Dans sa recherche sur l’origine des névroses, Freud pense d’abord à des scènes vécues de façon traumatiques dont il s’agirait de retrouver le souvenir. Il passe plus tard à cette notion de fantasme qui donne une place prépondérante à la réalité psychique. Il considère l’aspect structurant des fantasmes originaires qui tentent de répondre aux questions fondamentales de l’humanité. Ainsi chacun de ces fantasmes est-il associé à une de ces énigmes : la scène originaire (le coït parental) figure l’origine du sujet, le fantasme de séduction l’origine de la sexualité, le fantasme de castration celle de la différence des sexes.
Le fantasme a un rôle de passeur
On retrouve le fantasme aux différents niveaux de conscience : conscient, préconscient (ou subliminal) et inconscient. Ces deux derniers niveaux participent à l’élaboration du rêve. Le fantasme assure passage, correspondance entre ces niveaux. Il est présent du rêve au symptôme, dans toutes les productions de l’inconscient. Mis en place à partir des premières expériences de satisfaction, il est fondamentalement lié au désir. Pourtant, dans son contenu on trouve des traces des mécanismes de défense, c’est-à-dire que même à ce niveau le désir ne peut s’exprimer directement.

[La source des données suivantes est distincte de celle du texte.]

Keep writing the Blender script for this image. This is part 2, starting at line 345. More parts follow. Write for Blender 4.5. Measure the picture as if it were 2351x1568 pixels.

Il existe donc, dans la réalité psychique, des structures communes, quelles que soient les réalités matérielles des histoires individuelles. Nous n’avons accès à cette réalité extérieure, matérielle, que par notre corps, notre psychisme. Il est donc très important de s’assurer de leur bon fonctionnement, mais il est certain que nous n’avons pas de connaissance plus directe de notre environnement.